Judging from the unprecedented box office success of Kane Parsons’ Backrooms adaptation, you’ve likely already seen the liminal horror hit that managed to make audiences afraid of empty hallways and bad wallpaper. And now that so many of us have already entered the yellow labyrinth (some of us more than once), the time has come to discuss the spoiler-filled details that make the movie so fascinating in the first place.

And if there’s one element here that makes the Backrooms movie stand out from any previous lore/mythology, it has to be the genius addition of the Still Life entities. Warped recreations of real people that somehow wandered into the Complex, these misremembered creatures are responsible for some of the most disturbing imagery of 2026 – as well as laugh-out-loud memes created by one of the film’s very own concept artists.

However, true to Parsons’ word that the movie would rely heavily on practical effects, each of these distorted monsters was brought to life by real actors under heavy layers of makeup and prosthetics (with the occasional splash of CGI enhancements). While Anora and If I Had Legs I’d Kick You actress Ivy Wolk wasn’t among these performers, despite what Letterboxd might have you believe, the creature cast did benefit from veteran players with plenty of genre experience.

For starters, Alien: Romulus alumni Robert Bobroczkyi (who previously brought that film’s horrific Offspring to life during its most memorable sequence) plays the flick’s main antagonist, the Still Life version of Captain Clark. And though there was some obvious CGI involved in making the character’s peg-leg and nightmarish face more believable, Bobroczkyi’s monstrous performance and his natural 7’7″ frame helped to make that final chase sequence a clear highlight among this year’s genre offerings.

The film’s Texas-Chain-Saw-inspired “dinner” scene also features a freaky collection of less-aggressive Still Life creatures in the form of the Bearded Man, the Red-Headed Woman and, strangest of them all, the cheekily named “Archibald Leland Sutter Still Life” (who earned this title among fans and crewmembers as a reference to his apparent affinity for lamps).

While this was the first major horror outing for both Patrick Baynham (The Bearded Man) and Dana Mahmood (Archibald), Rhiannon Roberts has worked as a stunt performer in everything from Yellowjackets to HBO’s The Last of Us adaptation – which is probably why The Red-Headed Woman is the most active out of Clark’s impromptu “family.” That being said, the Archibald Leland Sutter Still Life is my personal favorite of the bunch simply because his anachronistic outfit suggests that the Backrooms phenomenon might be a lot older than the Async Foundation. I also love how hard he tries to be helpful with that little light of his!

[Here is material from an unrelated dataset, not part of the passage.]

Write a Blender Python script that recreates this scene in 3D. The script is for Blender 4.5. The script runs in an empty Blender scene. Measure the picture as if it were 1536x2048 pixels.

That might be it for the Still Life entities, but I think horror fans will also be pleased to hear that the film’s Found Footage prologue stars none other than Resident Evil: Welcome to Raccoon City star Avan Jogia as Naren Warne – and American Mary herself Katharine Isabelle also shows up in a blink-and-you’ll-miss-it cameo at Mary’s house party towards the middle of the story (though I have a feeling that she originally had a bigger part that was likely cut for time).

At the end of the day, Parsons’ Backrooms may have been an auteur-driven project motivated by the young director’s unique take on the classic creepypasta, but film has always been a collective artform, so it’s fun to see just how many talented performers it takes to bring this kind of supernatural nightmare to life in a way that connects with so many people.